Parfois, le passé semble un continent lointain et l’avenir une énigme. Boomers, de Bartolomé Segui, se présente comme une exploration introspective et profonde de la crise existentielle qui peut parfois accompagner l’entrée dans la soixantaine. Ce roman graphique, riche en réflexions sur le temps, la mémoire et le décalage générationnel, nous invite à partager le voyage intérieur d’Ernesto, un homme vieillissant confronté à la réalité d’un monde qui semble lui échapper.
Ernesto, personnage central de Boomers, incarne la figure du sexagénaire en quête de sens à un moment charnière de sa vie. Sa décision de s’isoler en Irlande, pour se ressourcer, ouvre la porte à une méditation sur la fugacité du temps et la pérennité des lieux, mais surtout sur le besoin de faire le point quand on se sent en décalage avec son environnement. À travers les interactions, les pensées et les souvenirs de son protagoniste, Bartolomé Segui dessine un portrait émouvant d’une génération confrontée à l’érosion de ses certitudes et à la redéfinition de ses aspirations.
L’album explore avec acuité la crise de la soixantaine, période de remise en question profonde où l’individu mesure le chemin parcouru et anticipe celui qu’il lui reste à parcourir. La confrontation d’Ernesto avec la grandeur de la nature, l’irrémédiabilité du temps qui passe et ses propres interrogations existentielles révèle une quête universelle de sens dans un monde en perpétuelle mutation. Cette introspection est renforcée par les dialogues avec sa femme et ses amis, qui agissent comme des miroirs reflétant les multiples facettes de cette quête d’identité.
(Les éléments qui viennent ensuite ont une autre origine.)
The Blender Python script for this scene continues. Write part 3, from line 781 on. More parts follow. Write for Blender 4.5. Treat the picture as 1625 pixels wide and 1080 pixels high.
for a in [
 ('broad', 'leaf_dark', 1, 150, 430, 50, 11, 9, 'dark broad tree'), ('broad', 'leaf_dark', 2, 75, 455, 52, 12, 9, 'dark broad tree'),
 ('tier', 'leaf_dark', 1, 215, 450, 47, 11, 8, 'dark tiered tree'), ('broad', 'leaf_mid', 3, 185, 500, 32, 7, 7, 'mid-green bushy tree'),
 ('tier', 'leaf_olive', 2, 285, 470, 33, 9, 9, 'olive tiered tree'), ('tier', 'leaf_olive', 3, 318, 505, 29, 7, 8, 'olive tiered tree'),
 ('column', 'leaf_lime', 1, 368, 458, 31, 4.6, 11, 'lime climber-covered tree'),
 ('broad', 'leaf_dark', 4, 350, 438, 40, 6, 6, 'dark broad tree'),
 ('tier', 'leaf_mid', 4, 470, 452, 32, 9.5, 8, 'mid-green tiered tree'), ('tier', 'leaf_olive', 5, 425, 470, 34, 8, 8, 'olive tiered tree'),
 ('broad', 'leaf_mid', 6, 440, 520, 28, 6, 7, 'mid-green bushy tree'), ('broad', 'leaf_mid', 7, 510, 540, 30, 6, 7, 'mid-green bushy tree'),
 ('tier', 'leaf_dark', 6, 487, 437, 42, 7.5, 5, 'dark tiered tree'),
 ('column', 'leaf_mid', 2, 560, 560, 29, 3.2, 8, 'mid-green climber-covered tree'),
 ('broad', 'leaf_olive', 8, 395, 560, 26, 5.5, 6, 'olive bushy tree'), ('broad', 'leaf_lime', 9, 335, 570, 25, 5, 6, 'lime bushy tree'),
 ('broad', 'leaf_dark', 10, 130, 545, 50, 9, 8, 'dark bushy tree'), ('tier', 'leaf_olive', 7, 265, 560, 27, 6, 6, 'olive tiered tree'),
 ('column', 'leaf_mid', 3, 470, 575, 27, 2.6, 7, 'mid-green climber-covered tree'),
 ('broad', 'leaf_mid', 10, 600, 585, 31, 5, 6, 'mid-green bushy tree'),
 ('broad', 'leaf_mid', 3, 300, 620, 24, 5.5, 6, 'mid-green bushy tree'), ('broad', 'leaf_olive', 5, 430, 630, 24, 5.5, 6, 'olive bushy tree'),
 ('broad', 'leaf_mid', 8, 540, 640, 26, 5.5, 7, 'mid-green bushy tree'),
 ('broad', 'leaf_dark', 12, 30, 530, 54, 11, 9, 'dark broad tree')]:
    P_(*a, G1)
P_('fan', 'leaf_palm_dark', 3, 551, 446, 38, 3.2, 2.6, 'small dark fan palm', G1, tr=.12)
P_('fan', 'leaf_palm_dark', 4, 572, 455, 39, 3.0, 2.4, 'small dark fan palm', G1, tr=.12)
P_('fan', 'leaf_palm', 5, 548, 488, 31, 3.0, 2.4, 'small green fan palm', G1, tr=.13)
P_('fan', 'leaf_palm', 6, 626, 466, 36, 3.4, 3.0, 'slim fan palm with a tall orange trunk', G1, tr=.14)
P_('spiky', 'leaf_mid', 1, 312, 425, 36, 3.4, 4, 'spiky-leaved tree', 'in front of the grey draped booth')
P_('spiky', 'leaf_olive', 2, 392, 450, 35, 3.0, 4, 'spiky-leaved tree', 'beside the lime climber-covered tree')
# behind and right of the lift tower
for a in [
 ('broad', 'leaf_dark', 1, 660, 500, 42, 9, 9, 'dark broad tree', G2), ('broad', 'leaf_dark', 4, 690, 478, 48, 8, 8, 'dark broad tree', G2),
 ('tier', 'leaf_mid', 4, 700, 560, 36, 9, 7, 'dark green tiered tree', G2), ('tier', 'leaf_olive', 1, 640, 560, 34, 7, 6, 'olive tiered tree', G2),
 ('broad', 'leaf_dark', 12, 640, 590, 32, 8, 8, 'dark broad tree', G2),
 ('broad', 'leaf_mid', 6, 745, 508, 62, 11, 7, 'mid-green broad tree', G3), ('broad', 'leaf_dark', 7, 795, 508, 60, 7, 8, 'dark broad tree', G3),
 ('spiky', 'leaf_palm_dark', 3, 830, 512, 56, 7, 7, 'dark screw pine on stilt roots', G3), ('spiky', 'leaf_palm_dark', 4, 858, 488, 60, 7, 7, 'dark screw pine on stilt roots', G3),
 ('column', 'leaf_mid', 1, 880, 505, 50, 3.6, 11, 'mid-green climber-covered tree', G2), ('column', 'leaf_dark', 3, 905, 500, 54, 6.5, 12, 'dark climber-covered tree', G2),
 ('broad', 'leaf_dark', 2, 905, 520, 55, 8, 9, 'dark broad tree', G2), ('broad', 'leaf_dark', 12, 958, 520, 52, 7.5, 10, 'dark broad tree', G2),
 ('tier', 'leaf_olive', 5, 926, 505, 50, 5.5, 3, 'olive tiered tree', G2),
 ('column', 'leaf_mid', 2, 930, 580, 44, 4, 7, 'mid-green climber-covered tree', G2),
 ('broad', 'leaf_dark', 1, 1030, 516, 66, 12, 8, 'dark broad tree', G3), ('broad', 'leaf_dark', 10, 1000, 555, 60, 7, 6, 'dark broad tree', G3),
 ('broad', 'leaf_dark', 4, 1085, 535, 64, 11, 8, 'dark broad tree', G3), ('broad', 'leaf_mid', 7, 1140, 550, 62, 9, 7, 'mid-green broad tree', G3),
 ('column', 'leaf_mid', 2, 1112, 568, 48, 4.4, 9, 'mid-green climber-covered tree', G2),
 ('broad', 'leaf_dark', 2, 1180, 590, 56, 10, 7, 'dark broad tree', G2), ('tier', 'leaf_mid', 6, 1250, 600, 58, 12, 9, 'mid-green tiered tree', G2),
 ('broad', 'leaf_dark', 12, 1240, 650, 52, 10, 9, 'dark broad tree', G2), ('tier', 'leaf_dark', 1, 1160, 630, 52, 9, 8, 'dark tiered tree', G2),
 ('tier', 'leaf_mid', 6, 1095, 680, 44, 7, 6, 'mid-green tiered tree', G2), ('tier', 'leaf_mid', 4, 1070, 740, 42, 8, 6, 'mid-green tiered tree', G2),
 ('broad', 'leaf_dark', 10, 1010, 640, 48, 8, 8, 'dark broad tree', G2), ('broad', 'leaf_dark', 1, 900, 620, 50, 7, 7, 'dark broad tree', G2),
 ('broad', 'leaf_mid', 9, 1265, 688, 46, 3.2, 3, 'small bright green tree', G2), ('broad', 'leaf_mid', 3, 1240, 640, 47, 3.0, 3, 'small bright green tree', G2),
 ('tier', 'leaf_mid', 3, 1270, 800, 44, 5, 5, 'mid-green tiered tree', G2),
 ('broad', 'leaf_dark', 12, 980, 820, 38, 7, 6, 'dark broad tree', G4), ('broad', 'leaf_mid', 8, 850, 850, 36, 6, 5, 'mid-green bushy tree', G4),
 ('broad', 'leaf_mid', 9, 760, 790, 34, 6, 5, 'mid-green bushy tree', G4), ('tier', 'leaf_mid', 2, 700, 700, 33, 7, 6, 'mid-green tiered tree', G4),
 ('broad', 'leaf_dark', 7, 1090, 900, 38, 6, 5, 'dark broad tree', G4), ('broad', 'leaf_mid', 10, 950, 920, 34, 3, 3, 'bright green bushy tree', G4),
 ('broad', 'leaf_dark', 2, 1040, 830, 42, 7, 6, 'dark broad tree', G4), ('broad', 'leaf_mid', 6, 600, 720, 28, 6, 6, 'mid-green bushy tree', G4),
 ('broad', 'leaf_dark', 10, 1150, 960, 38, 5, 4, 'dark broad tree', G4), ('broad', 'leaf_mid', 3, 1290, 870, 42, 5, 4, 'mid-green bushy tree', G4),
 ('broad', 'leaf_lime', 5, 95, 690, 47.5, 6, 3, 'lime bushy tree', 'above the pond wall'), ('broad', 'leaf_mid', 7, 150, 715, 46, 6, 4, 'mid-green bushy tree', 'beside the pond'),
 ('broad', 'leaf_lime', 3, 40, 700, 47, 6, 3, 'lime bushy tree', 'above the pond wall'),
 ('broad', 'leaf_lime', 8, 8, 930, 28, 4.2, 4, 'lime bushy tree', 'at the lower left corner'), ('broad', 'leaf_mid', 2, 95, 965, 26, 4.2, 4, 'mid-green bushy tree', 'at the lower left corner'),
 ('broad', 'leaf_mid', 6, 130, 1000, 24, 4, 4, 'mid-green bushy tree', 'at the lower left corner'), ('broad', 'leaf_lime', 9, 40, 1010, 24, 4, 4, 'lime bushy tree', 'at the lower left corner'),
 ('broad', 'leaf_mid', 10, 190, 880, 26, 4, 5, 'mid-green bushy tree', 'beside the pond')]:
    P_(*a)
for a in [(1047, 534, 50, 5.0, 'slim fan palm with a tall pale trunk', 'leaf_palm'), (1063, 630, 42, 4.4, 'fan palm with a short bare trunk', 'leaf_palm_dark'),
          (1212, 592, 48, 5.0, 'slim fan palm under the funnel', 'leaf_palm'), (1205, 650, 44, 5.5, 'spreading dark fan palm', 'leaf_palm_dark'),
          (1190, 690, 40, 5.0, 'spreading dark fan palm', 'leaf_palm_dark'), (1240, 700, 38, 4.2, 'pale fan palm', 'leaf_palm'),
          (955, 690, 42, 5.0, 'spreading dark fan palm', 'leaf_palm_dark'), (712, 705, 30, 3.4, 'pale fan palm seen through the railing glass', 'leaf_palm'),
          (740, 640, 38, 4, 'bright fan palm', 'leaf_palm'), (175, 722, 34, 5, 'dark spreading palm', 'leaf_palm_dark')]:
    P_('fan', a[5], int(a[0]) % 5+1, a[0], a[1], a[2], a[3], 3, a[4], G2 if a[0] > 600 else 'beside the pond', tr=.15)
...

Chacun avance avec ses craintes, ses désirs, ses besoins et cherche à appréhender au mieux un monde qui, chemin faisant, apparaît toujours plus insaisissable – qu’il s’agisse des questions de genre, des politiques menées ou de ses propres déficiences.
Boomers engage également un dialogue critique avec les évolutions sociétales contemporaines. Les discussions autour de la fenêtre d’Overton (dont le déplacement légitimerait la droite et ostraciserait la gauche) et du rôle des médias dans la formation de l’opinion publique mettent en lumière les tensions et les clivages qui préoccupent ces Espagnols sexagénaires. Le regard que porte Ernesto sur sa ville, conditionnée voire transformée par le tourisme, symbolise le sentiment de déracinement et de perte d’identité face à un monde globalisé.
Au fil des pages et des saynètes, Ernesto parvient progressivement, parfois, à une forme de réconciliation avec le temps. Cette acceptation passe par exemple par la reconnaissance de l’influence de ses parents sur sa propre vie. Ailleurs, inévitablement, ce sont les réflexions sur la retraite et la mortalité qui transparaissent, mais aussi par des moments de légèreté et d’humour partagés avec des technologies modernes (dont les plateformes de streaming). L’album renoue avec des personnages anciens de Bartolomé Segui, Ernesto et sa femme Lola, pour esquisser une philosophie de vie où la sagesse et l’acceptation devraient remplacer le regret et la nostalgie.
Boomers gratte le vernis au-delà de la crise de la soixantaine, interpelle sur le sens de l’existence dans un monde en perpétuel changement. À travers le périple introspectif d’Ernesto, l’album sonde les plans émotionnels et physiques indissociables au troisième âge. Que l’on regrette l’évolution des choses, le jeunisme ou les propres contraintes qui pèsent sur nos corps – migraines, douleurs articulaires, etc. –, le vieillissement engendre son lot de questionnements, que l’auteur restitue avec habileté ici.